Psychedelics of Plastics Pt. 2
Just Like in the Good Old Days
The Post-War era was a moment of great enthusiasm. Howling over the radio waves, Michael succeeded to Elvis who succeeded to James. The black berets of Civil Rights bloomed and shrivelled. Smallpox was officially declared eradicated. The deadliest conflicts in human history had come to their ending and the future looked bright. From the ruins of the ancient world, weapons had grown up, ready to put on a civil suit and start the recovery. Among them the many-faced plastic.
Ironically, plastic science began at the end of the 19th century motivated by elephant welfare. Looking for a substitute to ivory, an American inventor named Hyatt synthesised the first plastic out of cellulose. More than chess pieces and piano keys, celluloid’s versatility applied to virtually any object. But it was heavily dependent on the cotton supply that provided raw material. The true synthetic plastic would have to wait a couple of decades more in the belly of Science. A song of ring ring later and Bakelite was born. Known as the black suit of rotary dial telephones, this new plastic’s versatility became essential for industry manufacturers. Bakelite turned the world upside down. Brought to life with inert chemicals, it was a Frankenstein Creature ready to mingle with the living.
While Hyatt was losing his mind over the celluloid recipe, purple-clad activists were bartering the emancipation of women. They allowed a new workforce to enter the market, running from household chores to 9-to-5 office jobs and back again. Active life was unkeen to the frail silks of their mothers’ underwear. Modern women needed something indestructible and inexpensive enough to endure their hustling lifestyle. Right on time, Nylon emerged from the containers of mad scientists, earning its stripes in the aircraft. Meanwhile Plexiglas from aviation glazing was opening up dazzling possibilities for an architectural renewal. More and more would appear, creating a new kind of arsenal. If WW2 sent plastic flying in the skies, Cold War propelled it out of Earth, in spacecraft and suits, marking once and for all plastic’s omnipotence.
Silent Helps
Perfected through the decades, plastics have become essential to our lives, a prosthesis to enable the conquest of spaces. Together with Oil, they are the guardians of our Exponential Age. They have worked in the shadows like diligent nurses, smoothing out every little inconvenience. With the expected consequence of overprotected children. We have turned more impatient and prone to self-doubt. Not believing human’s ingenuity and Nature’s gifts to be sufficient to innovate. Today, it seems unthinkable for the components of a technology to fit together without the powerful joint of plastics.

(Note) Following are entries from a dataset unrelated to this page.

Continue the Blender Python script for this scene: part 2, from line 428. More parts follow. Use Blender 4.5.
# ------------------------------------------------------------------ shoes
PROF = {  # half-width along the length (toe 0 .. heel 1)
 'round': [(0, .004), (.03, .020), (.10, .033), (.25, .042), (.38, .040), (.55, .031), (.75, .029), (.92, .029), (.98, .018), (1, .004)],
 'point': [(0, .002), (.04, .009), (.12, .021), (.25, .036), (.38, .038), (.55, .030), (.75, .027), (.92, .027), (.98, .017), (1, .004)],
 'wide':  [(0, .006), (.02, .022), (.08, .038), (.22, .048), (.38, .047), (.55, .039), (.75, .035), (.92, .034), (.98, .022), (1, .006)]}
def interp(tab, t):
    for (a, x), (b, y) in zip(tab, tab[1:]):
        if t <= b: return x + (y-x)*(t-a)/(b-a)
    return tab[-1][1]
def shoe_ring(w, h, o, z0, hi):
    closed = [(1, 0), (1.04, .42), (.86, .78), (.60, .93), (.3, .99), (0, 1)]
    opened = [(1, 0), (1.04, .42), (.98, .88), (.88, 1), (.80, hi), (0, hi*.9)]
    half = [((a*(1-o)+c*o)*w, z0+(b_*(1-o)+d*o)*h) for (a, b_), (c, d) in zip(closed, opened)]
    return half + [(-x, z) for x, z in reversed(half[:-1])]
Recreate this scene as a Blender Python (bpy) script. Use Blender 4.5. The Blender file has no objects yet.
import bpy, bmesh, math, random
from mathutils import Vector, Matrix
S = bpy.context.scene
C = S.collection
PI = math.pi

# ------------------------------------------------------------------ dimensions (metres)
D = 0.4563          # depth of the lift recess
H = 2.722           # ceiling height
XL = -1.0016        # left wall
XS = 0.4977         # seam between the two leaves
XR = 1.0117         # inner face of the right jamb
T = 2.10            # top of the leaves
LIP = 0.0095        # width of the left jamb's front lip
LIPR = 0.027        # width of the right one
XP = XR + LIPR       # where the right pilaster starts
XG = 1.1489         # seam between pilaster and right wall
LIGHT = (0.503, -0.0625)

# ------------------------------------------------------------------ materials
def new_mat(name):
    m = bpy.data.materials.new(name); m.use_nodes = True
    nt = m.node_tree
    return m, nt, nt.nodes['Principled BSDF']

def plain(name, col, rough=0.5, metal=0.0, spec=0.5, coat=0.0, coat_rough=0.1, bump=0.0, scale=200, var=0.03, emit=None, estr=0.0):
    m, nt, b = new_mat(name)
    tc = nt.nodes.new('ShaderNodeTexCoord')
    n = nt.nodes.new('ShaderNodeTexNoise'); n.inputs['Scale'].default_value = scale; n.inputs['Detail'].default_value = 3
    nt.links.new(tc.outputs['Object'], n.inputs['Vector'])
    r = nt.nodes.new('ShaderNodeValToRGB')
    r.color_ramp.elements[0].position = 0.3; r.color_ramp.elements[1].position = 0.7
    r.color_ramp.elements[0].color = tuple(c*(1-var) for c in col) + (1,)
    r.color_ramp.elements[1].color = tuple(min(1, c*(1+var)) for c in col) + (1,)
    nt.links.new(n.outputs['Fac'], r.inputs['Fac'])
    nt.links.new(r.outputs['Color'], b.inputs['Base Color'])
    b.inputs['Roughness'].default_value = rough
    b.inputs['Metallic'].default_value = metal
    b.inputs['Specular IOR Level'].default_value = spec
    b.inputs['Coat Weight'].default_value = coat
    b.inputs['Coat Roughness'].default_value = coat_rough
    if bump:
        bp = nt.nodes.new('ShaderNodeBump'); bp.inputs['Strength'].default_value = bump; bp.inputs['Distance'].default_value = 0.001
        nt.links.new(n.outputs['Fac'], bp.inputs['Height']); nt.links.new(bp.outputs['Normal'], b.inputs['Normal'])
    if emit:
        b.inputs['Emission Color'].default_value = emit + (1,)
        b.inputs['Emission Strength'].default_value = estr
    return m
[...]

Humanity’s pace is accelerating and elongating. We crossed the sound barriers riding oil-powered horses in a circus of unimaginable speed. Until recently distance has been the determinant of the human psyche. We have lived in smaller worlds where thousands seemed like an infinity. Fossil fuels have shaken the scales, and reshaped our experience of time. International transportation is far from trivial. Swiss people know it in their core; the mountains that are a national pride were also our most unescapable jailers. 150 years and 2 tunnels later, what took our ancestors weeks of toil and deadly dangers is but a mere drive. Thanks to planes and fuel engine, abroad is only hours of distance.
The Treadmill
In this re-engineered world where micro and macro merge in an unsettling way, everything is at one’s fingertips in a matter of minutes. Yet each step takes us further from what we need. Against all odds, we started running after time. So, between each hard-earned breath, we eat fast food, wear fast clothes, and ride fast cars. All of it to relieve ourselves from the fear of being left behind. Oil, in its terrible resourcefulness, comes with all sorts of plastic band-aids: light packaging, bags and cheap thread. And we, great optimisers, have made it disposable, eventually easing the burden of caring for little things. All that so we can focus our energy on the Acceleration. When asking ourselves: “What is a good life?” We ought not be surprised if our answer can only be articulated with the help of plastics.